In an interview with The Guardian, Homa Hoodfar, a Canadian-Iranian anthropologist, said she survived her time in an Iranian prison by studying her captors. She would lie on the floor and use the end of her toothbrush to scratch observations on the walls.

Through participant-observation at a prison, Hoodfar wrote fieldnotes about the interrogations she endured and conversations with other prisoners. When the interrogators screamed at her, she analyzed their word choice. When they hurled threats at her, she considered the power dynamics at play. In all this, being an anthropologist allowed her to tell stories to herself, to reassure herself, to survive through the telling of a story.

In the interview, she bravely explains: “I decided, I’m an anthropologist and I’m here, so I can use this as a method of doing anthropological fieldwork. It wasn’t fieldwork that I had chosen, it was not a project I wanted to write, but there I was.”

I read these words to a packed room at the Hilton, full of anthropologists, and I felt my voice trembling with the knowledge of Hoodfar’s suffering but also of her resolve. As an anthropologist, she had been trained to observe social life and to analyze social processes as they unfold, even as she lay in a prison thousands of miles away from her family and home. That is the power of our discipline and its (largely unrealized) potential: to bridge the personal and political through our practice and scholarship.

As others have written in this Dialogues series, I also found spaces of collaborative energy that reinvigorated me about our still-emerging discipline. Perhaps it is a reflection of the times, but I stumbled into passing conversations with anthropologists of color in which we shared our incredulity with how freely the term white supremacy was being used this year (even if the speakers were not always fully cognizant that discussion of this phenomenon is a fundamental critique of institutionalized white-dominant academic spaces, including many AAA panels and social spaces). At a sports bar close to the convention center, I animatedly agreed with colleagues that we must do more to amplify each other in predominantly white spaces. At the restaurant Salsa a La Salsa, I candidly discussed the limitations of scholarship that does not adequately consider gender. And in one of my favorite events at the conference, the meeting of the Committee on Language and Social Justice, I observed participants collaboratively strategize about how can we better integrate a critical understanding of power into linguistic anthropology courses and, more broadly, into our institutions through more engaged anthropological work.

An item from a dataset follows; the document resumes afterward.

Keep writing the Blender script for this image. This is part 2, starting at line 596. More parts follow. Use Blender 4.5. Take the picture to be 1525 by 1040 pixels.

We are experiencing a period of immense conflict, violence, and oppression around the world. I need not catalog the challenges faced by marginalized populations the world over. Nor will I list the number of private heart-to-hearts in which researchers express their disenchantment with the status quo, and yet do not weave these sentiments into their research, writing, and pedagogical projects. If ever there was a moment to dismantle the division between our private condemnations of inequality and our public-facing research and teaching personas, the time is now.